William Carlos Williams on Language, Writing, Reading, Poetry, and More

 

Happy birthday, William Carlos Williams! Here are some quotes from the writer.

 

“beauty is
a defiance of authority”

 

“And if when I pompously announce that I am addressed — To the imagination — you believe that I thus divorce myself from life and so defeat my own end, I reply : To refine, to clarify, to intensify that eternal moment in which we alone live there is but a single force — the imagination.”

 

“A work of art is important only as evidence, in its structure, of a new world which it has been created to affirm.”

 

“Read good poetry!”

 

“It is in tune with the tempo of life — scattered yet welded into the whole, — broken, yet woven together.”

 

“to write, nine-tenths of the problem
is to live.”

 

“My first poem was a bolt from the blue…it broke a spell of disillusion and suicidal despondence.…it filled me with soul satisfying joy.”

 

“There is no poetry of distinction without formal invention, for it is in the intimate form that works of art achieve their exact meaning, in which they most resemble the machine, to give language its highest dignity, its illumination in the environment to which it is native.”

 

“The better work men do is always done under stress and at great personal cost.”

 

“Do we not see that we are inarticulate?
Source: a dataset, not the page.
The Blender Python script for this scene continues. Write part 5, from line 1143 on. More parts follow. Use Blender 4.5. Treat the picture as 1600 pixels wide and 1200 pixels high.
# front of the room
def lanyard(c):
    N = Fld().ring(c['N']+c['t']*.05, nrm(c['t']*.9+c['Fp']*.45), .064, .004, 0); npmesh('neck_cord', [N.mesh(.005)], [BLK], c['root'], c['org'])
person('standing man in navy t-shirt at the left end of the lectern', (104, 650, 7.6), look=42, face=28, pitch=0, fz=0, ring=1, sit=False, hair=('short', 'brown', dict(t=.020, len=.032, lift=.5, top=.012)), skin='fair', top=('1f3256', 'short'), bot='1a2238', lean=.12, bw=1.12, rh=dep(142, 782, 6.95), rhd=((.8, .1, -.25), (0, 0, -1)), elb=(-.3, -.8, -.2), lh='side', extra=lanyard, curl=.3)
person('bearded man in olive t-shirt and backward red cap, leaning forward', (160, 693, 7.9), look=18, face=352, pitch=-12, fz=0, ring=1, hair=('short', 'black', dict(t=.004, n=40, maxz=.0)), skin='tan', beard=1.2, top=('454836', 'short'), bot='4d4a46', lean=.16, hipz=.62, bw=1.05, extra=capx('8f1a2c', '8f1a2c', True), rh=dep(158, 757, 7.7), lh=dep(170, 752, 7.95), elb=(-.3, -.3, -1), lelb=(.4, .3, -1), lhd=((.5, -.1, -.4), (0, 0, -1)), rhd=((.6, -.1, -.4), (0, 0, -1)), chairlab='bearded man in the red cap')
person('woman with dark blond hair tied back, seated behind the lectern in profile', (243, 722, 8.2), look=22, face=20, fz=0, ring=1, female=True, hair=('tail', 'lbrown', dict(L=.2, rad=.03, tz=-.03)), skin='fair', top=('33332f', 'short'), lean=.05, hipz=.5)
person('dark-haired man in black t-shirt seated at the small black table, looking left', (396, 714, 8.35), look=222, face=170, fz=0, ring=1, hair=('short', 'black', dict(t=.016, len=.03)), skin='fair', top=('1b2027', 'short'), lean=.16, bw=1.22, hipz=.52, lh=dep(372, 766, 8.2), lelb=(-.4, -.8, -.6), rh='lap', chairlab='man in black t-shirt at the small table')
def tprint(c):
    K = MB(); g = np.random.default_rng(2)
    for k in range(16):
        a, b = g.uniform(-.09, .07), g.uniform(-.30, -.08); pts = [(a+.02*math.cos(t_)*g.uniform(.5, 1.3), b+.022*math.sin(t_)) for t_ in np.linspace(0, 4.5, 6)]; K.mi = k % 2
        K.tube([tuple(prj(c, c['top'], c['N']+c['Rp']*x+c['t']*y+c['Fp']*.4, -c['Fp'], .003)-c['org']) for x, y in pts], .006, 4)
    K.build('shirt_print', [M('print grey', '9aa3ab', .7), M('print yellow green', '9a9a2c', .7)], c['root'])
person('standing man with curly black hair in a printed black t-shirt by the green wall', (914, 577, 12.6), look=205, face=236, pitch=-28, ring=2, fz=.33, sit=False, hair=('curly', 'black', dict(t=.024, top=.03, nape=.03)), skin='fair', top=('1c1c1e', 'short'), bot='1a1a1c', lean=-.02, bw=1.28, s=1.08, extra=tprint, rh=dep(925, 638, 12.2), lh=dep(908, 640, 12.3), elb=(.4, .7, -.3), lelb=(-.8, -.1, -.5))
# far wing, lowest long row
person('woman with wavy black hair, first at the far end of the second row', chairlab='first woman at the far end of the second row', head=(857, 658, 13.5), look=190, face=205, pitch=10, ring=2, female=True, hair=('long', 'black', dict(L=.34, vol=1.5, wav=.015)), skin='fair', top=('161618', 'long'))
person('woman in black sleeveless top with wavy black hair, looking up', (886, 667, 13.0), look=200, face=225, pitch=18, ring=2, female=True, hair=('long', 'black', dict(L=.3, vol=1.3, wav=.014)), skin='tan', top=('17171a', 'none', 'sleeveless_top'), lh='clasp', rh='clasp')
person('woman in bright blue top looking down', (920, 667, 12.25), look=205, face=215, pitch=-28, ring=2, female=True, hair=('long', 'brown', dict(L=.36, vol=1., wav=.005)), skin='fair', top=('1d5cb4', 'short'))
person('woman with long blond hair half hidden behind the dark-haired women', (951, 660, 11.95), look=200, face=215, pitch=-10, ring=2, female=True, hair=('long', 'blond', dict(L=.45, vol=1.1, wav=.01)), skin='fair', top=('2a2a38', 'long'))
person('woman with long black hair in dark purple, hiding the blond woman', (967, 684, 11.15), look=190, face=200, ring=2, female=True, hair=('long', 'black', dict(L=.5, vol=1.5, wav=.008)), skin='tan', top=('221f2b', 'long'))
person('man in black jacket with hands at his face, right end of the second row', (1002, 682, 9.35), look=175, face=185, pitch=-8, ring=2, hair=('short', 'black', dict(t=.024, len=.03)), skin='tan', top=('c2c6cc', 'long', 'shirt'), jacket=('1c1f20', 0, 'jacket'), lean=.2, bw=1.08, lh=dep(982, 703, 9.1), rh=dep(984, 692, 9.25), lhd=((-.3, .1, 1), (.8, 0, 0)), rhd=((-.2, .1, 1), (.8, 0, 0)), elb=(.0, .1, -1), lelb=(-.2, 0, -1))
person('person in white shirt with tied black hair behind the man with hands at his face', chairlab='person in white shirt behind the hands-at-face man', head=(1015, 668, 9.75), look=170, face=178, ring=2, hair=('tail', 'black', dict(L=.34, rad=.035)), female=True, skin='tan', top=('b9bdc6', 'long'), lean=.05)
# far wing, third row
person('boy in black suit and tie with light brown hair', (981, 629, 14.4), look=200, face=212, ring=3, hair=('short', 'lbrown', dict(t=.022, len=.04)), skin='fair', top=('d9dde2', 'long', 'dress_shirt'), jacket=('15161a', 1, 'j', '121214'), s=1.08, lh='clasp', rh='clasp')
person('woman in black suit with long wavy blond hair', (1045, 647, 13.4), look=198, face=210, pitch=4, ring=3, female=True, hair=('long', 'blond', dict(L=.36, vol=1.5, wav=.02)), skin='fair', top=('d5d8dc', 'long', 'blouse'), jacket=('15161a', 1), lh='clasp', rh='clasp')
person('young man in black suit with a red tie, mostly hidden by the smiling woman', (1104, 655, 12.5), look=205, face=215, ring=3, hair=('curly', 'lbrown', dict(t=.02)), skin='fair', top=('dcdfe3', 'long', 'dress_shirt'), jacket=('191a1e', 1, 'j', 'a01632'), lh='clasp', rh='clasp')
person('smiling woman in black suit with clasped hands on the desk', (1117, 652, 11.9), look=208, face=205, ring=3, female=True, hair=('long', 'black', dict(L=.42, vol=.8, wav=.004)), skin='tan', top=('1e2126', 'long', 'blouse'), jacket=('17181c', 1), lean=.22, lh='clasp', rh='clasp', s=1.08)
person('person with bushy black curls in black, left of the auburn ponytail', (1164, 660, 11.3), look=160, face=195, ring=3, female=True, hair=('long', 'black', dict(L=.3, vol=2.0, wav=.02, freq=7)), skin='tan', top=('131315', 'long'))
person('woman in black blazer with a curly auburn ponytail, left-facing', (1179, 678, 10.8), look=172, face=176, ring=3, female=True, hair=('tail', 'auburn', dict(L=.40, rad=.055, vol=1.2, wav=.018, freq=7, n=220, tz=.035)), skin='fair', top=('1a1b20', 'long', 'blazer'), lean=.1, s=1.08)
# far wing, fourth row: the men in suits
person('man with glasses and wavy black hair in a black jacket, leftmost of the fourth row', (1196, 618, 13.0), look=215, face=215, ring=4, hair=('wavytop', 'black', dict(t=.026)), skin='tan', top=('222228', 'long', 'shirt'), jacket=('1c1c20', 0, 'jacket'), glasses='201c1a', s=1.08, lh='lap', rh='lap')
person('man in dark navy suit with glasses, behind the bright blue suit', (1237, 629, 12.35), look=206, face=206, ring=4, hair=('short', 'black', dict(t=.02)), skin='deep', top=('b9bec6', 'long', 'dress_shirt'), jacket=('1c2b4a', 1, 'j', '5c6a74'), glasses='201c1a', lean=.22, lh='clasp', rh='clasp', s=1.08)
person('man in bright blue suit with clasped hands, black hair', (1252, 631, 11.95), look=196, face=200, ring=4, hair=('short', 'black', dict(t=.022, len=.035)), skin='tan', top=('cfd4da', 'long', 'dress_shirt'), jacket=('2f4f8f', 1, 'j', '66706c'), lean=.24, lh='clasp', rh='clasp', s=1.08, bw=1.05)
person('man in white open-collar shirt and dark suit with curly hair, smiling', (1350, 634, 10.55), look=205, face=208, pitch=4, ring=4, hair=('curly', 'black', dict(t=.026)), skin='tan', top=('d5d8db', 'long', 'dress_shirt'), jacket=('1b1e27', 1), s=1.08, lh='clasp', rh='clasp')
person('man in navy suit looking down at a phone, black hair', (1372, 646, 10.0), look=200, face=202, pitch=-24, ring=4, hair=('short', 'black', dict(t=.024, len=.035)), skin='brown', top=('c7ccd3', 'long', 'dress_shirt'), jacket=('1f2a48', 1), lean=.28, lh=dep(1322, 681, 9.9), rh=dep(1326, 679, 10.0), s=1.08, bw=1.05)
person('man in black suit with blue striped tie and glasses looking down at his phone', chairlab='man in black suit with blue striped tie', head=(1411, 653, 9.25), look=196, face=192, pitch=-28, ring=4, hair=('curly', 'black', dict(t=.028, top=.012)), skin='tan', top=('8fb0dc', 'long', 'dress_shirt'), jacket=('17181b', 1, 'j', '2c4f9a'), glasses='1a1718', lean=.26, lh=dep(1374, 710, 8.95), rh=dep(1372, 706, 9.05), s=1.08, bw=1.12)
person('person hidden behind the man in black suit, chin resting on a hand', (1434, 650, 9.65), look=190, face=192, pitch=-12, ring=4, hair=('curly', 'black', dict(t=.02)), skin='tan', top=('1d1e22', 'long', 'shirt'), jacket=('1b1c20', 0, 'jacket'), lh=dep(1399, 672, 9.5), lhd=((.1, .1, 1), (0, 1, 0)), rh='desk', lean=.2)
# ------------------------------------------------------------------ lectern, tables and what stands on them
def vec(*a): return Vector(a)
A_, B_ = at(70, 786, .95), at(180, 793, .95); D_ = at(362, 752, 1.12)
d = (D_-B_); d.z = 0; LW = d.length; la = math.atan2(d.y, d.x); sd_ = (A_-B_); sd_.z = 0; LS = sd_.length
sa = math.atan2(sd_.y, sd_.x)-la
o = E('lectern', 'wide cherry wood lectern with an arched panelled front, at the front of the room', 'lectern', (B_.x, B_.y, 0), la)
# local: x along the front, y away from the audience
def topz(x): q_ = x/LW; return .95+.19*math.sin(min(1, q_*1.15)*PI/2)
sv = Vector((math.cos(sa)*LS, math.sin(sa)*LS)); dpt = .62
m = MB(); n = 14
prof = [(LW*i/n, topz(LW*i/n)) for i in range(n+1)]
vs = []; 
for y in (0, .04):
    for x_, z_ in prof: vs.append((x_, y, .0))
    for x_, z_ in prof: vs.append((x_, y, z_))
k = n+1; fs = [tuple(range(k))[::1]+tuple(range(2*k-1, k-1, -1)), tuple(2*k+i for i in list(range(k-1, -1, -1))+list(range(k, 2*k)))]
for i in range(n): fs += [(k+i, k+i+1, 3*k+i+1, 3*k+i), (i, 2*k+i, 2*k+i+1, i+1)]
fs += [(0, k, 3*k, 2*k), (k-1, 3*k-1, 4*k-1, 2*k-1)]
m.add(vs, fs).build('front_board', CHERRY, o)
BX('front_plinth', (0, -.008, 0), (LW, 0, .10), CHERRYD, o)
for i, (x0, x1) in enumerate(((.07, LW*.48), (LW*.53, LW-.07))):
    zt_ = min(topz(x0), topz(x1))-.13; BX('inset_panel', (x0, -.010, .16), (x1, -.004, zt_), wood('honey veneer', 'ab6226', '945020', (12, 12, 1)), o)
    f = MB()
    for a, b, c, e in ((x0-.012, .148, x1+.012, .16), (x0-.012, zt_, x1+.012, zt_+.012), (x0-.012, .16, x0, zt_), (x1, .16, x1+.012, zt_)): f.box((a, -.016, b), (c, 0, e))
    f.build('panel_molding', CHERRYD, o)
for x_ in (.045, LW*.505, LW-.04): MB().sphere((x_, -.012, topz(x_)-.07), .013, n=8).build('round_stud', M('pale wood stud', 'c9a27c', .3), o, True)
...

That is what defeats us.”

 

“The pure products of America go crazy…”

 

“It’s a strange world made up of disappointments for the most part. I keep writing largely because I get a satisfaction from it which can’t be duplicated elsewhere. It fills the moments which otherwise are either terrifying or depressed. Not that I live that way, work too quiets me.”

 

“To tell the truth, I myself never quite feel that I know what I am talking about—if I did, and when I do, the thing written seems nothing to me. However, what I do write and allow to survive I always feel is worthwhile and that nobody else has ever come as near as I have to the thing I have intimated if not expressed. To me it’s a matter of first understanding that which may not be put to words. I might add more but to no purpose. In a sense, I must express myself, you’re right, but always completely incomplete if that means anything.”

 

“One thing I am convinced more and more is true and that is this: the only way to be truly happy is to make others happy. When you realize that and take advantage of the fact, everything is made perfect.”

 

“The job of the poet is to use language effectively, his own language, the only language which is to him authentic.”

 

“Poetry demands a different material than prose. It uses another facet of the same fact…the spontaneous conformation of language as it is heard.”

 

“It’s a strange world made up of disappointments for the most part.”

 

“Why do we live? Most of us need the very thing we never ask for. We talk about revolution as if it was peanuts. What we need is some frank thinking and a few revolutions in our own guts; to hell with what most of the sons of bitches that I know and myself along with them if I don’t take hold of myself and turn about when I need to—or go ahead further if that’s the game.”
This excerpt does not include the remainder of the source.